Friday, October 1, 2010

War for the Oaks

Book Details:
Genre: Urban Fantasy
Page Count: 336
Publication Date: 1987
Why I read it: bookclub on goodreads
Grade: C-

Cover thoughts:
There are other cover images for this book, but the picture to the left is what my cover looked like. I'm not a huge fan, but I guess it fits the story well enough.

About the author:
I couldn't find a website for Emma Bull, but here is her livejournal, if someone were interested. She's written quite a few books, but this is the only one of hers I've read.


The plot:

Music and fairies. If you're really into either of those things, especially music (to an obsessive point), you'll probably really like this book. Eddi is a musician who is recruited by a phouka (a man who can turn into a dog) to help the Seelie court in their war against the Unseelie court. She has also just left her old band, and is in the process of putting together a new one. I actually thought the first half of the book was pretty good, but then I got really bored and started skimming. And the end was so blah that I could have put the book down and not even cared what happened. I very heavily skimmed the last few pages. I just couldn't take it anymore.

Characters:
You know, I never really connected with the characters.

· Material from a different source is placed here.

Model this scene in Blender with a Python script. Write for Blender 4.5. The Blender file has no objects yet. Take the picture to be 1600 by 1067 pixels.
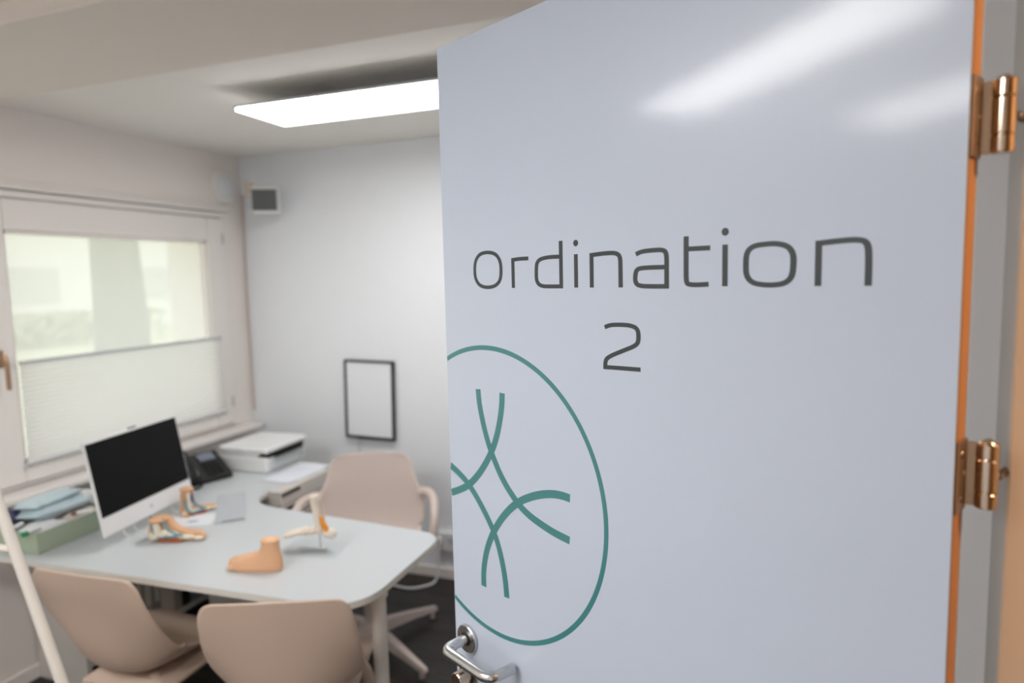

They all seemed a little too "these characters are SO cool". Even with the book being quite dated, it felt like the author was trying a little too hard to make her characters hip (best word I can come up with at the moment). I thought the phouka was pretty funny to start off with, but he got less funny as the story went on. The rest of the characters, besides Eddi, just seemed so one-dimensional, and I really couldn't see what was so great about Eddi, except that we were constantly told she was great.

Setting:
This novel is set in the 80's in Minneapolis. And you very much know that it's happening in the 80's from the clothes (which are described in great detail) to the music (which is described in ever greater detail).

Notable quotes:
She could see the seams of the world around her begin to ravel and part, and the things waiting outside to pass through the holes were at once terrible and ridiculous. It was like being tickled--an unpleasant feeling that by some perverse reflex brings on laughter.

She peered past him to the stove top. There were what looked like pancakes in her largest frying pan. "What are they?" she asked.
"Flapjacks." He rolled the word off his tongue, clearly pleased with it.
She scowled suspiciously. "Anything in 'em?"
"Why no, they're made of air and dew. Of course there's something in them, or they wouldn't be there."

Read this if you're in the mood for:
A book that was one of the pioneers of the urban fantasy genre. Also, if you like to read page after page of detail about how the music sounded when the band played. How the bass sounded, the drums, how it all came together, how the main character felt when she was playing, how everybody else felt, ad nauseum.

Continue or part ways?
I'm not sure if I'll read more by this author or not. I think the writing had potential, and there were parts that I liked (the very few that weren't so music centered), I just didn't care for this particular novel very much. I may try another one of her books some day, but I won't be in any rush.